The Saudis will never open relations with Israel so long as the Palestinians don't have a Homeland. Okay. With that said, and that aside the Israelis and the Saudis have been cooperating for years. They both hate the Iranians with a very special intensity and the Israelis know that the Saudis aren't going to attack them.
And the Saudis know that the Israelis aren't going to attack them. So on this one narrow issue of Iran, they cooperate. In 2015, there was an incident that happened that neither of Israelis, nor the Saudis would talk about publicly. But for a period of two hours, Saudi air defenses went down. They just shut off. No air defenses, no radar, no surface to air missiles, nothing. And then they came back on two hours later. Why would that happen? It's because the Israelis and the Saudis came to an agreement where the Israelis were going to fly fighter jets over Saudi territory to the UAE to see how quickly they could get there in the event that they needed to bomb Iran and then returned to Israel.
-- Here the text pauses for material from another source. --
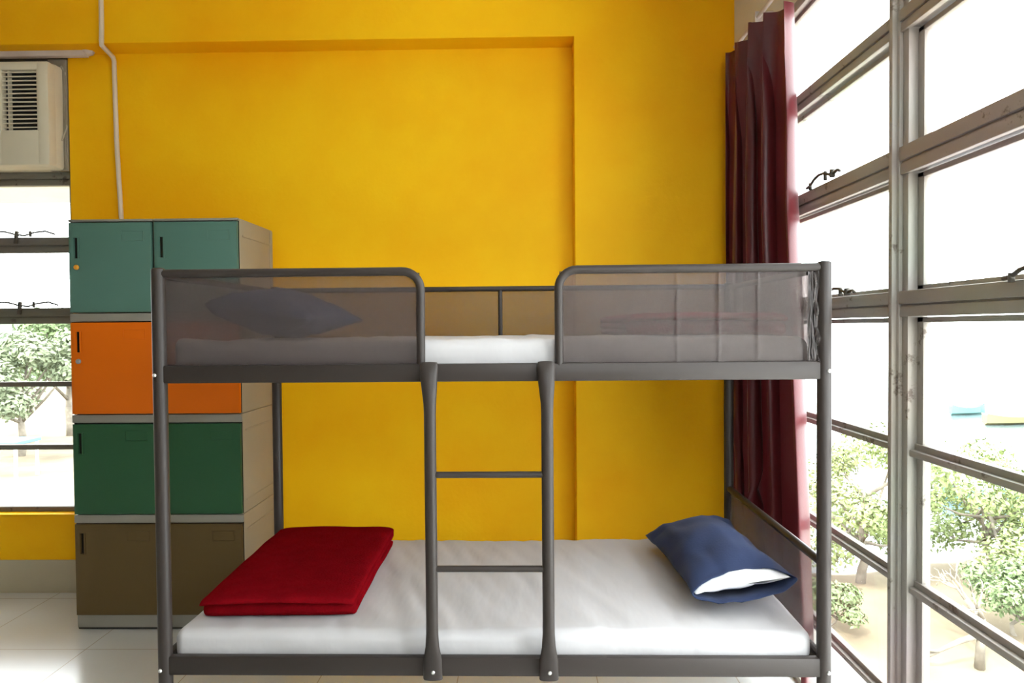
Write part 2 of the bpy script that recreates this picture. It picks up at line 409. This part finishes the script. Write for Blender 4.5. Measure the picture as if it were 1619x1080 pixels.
# ------------------------------------------------------------------ lockers
LX = [-2.268, -1.8385, -1.407]; LY0, LY1 = 3.300, 3.760
TZ = [0, .588, 1.094, 1.604, 2.074]
cols = ['brown', 'green', 'orange', 'teal']
words = [['brown plastic locker at the bottom left of the stack, standing on the floor', 'brown plastic locker at the bottom right, behind the left bed post'],
         ['dark green plastic locker in the left column below the orange one', 'dark green plastic locker in the right column, behind the left bed post'],
         ['orange plastic locker in the left column with a grey lock', 'orange plastic locker in the right column, mostly hidden behind the upper bunk'],
         ['teal plastic locker at the top left with a small yellow lock', 'teal plastic locker at the top right under the end of the yellow wall recess']]
words[3][1] = 'teal plastic locker at the top right of the stack, with no lock'
for ci in range(2):
    for ti in range(4):
        x0, x1, z0, z1 = LX[ci]+.001, LX[ci+1]-.001, TZ[ti]+.0005, TZ[ti+1]-.0005
        t = tag(empty('locker', (x0, LY0, z0)), words[ti][ci], 'locker', 'stacked plastic lockers')
        w, h, d = x1-x0, z1-z0, LY1-LY0
        b = bmesh.new()
        box(b, 0, w, .022, d, (.012 if ti == 0 else 0), h, .006)
        if ti == 0: box(b, .02, w-.02, .04, d-.02, 0, .02)
        # raised border on the outer side face and moulded corner rib
        sx = w if ci == 1 else 0; sg = .004 if ci == 1 else -.004
        a0, a1 = min(sx, sx+sg), max(sx, sx+sg)
        box(b, a0, a1, d-.045, d-.012, .01, h-.01, .0015)
        box(b, a0, a1, .05, d-.045, h-.090, h-.080, .0015)
        if ti < 2: box(b, a0, a1, .05, d-.045, .06, .068, .0015)
        link('body', b, M['lockerbody'], t, True, .5)
        db = (.080 if ti == 0 else .004); dt = h-(.042 if ti < 3 else .014)
        b = bmesh.new(); box(b, .001, w-.001, .006, .024, dt+.001, h-.0005, .004)
        link('front_band', b, M['lockerband'], t, True, .5)
        if ti == 0:
            b2 = bmesh.new(); box(b2, .002, w-.002, .012, .024, 0.012, db-.003, .004); link('base_band', b2, M['lockerband'], t, True, .5)
        b = bmesh.new(); box(b, .004, w-.004, .018, .0245, .004, dt); link('door_gap', b, M['seam'], t)
        # door with a pocket for the finger pull
        hx0, hx1, hz0, hz1 = .032, .060, h-.195, h-.092
        b = bmesh.new()
        xs = [.006, hx0, hx1, w-.006]; zs = [db, hz0, hz1, dt-.004]
        for i in range(3):
            for k in range(3):
                if i == 1 and k == 1: continue
                vs = [b.verts.new(c) for c in ((xs[i], 0, zs[k]), (xs[i+1], 0, zs[k]), (xs[i+1], 0, zs[k+1]), (xs[i], 0, zs[k+1]))]; b.faces.new(vs)
        bmesh.ops.remove_doubles(b, verts=b.verts[:], dist=1e-5)
        r_ = bmesh.ops.extrude_face_region(b, geom=b.faces[:])
        for v in [e for e in r_['geom'] if isinstance(e, bmesh.types.BMVert)]: v.co.y += .018
        bmesh.ops.recalc_face_normals(b, faces=b.faces[:])
        oe = [e for e in b.edges if all(abs(v.co.y) < 1e-5 for v in e.verts) and len(e.link_faces) == 2 and e.calc_face_angle(0) > 1]
        bmesh.ops.bevel(b, geom=oe, offset=.004, segments=2, profile=.5, affect='EDGES')
        # shallow moulded frame near the door's edge
        door = link('door', b, M[cols[ti]], t, True, .6)
        b = bmesh.new(); box(b, hx0, hx1, .012, .0175, hz0, hz1)
        link('handle', b, M['seam'], door, True, .5)
        b = bmesh.new(); box(b, hx1-.008, hx1+.002, -.003, .010, hz0-.002, hz1+.002, .002); link('grip', b, M[cols[ti]], door, True, .5)
        b = bmesh.new()
        px0, px1, pz1, pz0 = w-.155, w-.042, h-.060, h-.112
        if ti < 3: pz1 -= .02; pz0 -= .02
        e_ = .003
        for q in ((px0, px1, pz1-e_, pz1), (px0, px1, pz0, pz0+e_), (px0, px0+e_, pz0, pz1), (px1-e_, px1, pz0, pz1)):
            box(b, q[0], q[1], -.002, .002, q[2], q[3], .0008)
        link('name_plate', b, M[cols[ti]], door)
        if ci == 0 and ti in (2, 3):
            lx = .046; lz = h-.240
            b = bmesh.new(); tube(b, [(lx, .004, lz), (lx, -.006, lz), (lx, -.009, lz)], [.0125, .0125, .009], 20)
            box(b, lx-.0085, lx+.0085, -.012, -.008, lz-.0025, lz+.0025, .001)
            link('lock', b, M['yellow_plastic'] if ti == 3 else M['grey_plastic'], door, True, .5)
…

So it was a military exercise. It was a military exercise that Israel and Saudi Arabia cooperated on. Well, you don't need to have embassies in Riyadh, in Jerusalem to cooperate on these military and intelligence issues. So the status quo is actually pretty good for both countries.
I don't think that it raises the prospects of war. I don't think it does anything to the prospects of war. I think it's specific just to those two countries.
- Since the conventional tactics of spies are changing and modern warfare lies in a transitional level, can an intelligence agency nowadays cause or prevent a war? How much has the internet and cyberwarfare affected espionage?
Definitely. You can look at a million different developments in technology that could cause a war or conversely, prevent a war. I think it's easier to cause a war than to prevent one. If you look at artificial intelligence, for example, or the use or misuse of social media platforms or new methods of interception in electronic intelligence, there are things that NSA is doing or GCHQ is doing that are our minds can't even comprehend. So, yeah, I think it's easy to start a war and that it takes a human being to make sure that our intelligence services don't use technology to get us down a road that we can't turn around and get back out of.
The internet and cyberwarfare changed completely changed it. Utterly changed it. You know, when I was in the CIA we didn't use the internet. In fact, they only made the internet accessible after I had already been in the CIA for years.
So we used the old spy tactics, you know, dead drops and chalk marks on the sides of buildings and secret meetings, planned months in advance and old school spy tactics. Now you never even have to meet the person that you're handling or the person who's recruiting you, you just do everything over the internet and with encryption, it makes it that much easier.
It's crazy to think, but I think it's far, far easier now, both to recruit somebody and also to run a false flag operation than it ever was when I was in the CIA.